These two bombings have a clear potential to radically change the course of events in the Middle East, and throughout the world. They bring us several steps closer to the worldwide clash between militant Muslims and the rest of the world that is, I believe, one of the main goals of their perpetrators.
I deeply, deeply do not want this clash to develop further. If it does, the main casualties will be caused not amongst the rich, comfortable segment of global society, but amidst the poor and downtrodden, the communities where people’s social and economic situations have already been chronically troubled for decades, and where inter-group hatreds that are pursued under the banner of values that are claimed to be “religious” can cause almost unimaginable harm.
Think of much of the Third World being transformed into Lebanon. While the arms dealers and other chaos merchants of the comfortable world rake in their tidy profit.

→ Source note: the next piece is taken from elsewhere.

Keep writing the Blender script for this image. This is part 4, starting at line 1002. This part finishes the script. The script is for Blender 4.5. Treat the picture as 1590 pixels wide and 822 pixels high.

Can we avoid this outcome? Yes, I believe we can. We need urgently to open a dialogue of conscience and of values around the world. The current decade is supposed to be the UN’s Decade of Nonviolence. Now that one of the UN’s finest has been killed by the forces of chaos and confrontation, it would be great if Kofi Annan would lead this new call for conscience and values. It would involve restating some important values on which the UN was founded, like those of national independence (for Iraqis) and of human equality (Israel/Palestine), and of peaceful and speedy resolution of outstanding conflicts…
Along the way, though, we also need to restate the core values of international humanitarian law, and work hard to re-establish the global consensus– in the Middle East, in Africa, and elswhere– that regardless of the nature of the conflict or oppression, causing damage to civilians is always wrong.
I note that this a core value of much of traditional Islamic writing on the constraints to be observed in times of war. We urgently need to initiate a global dialogue with Muslim political activists of all stripes on this issue.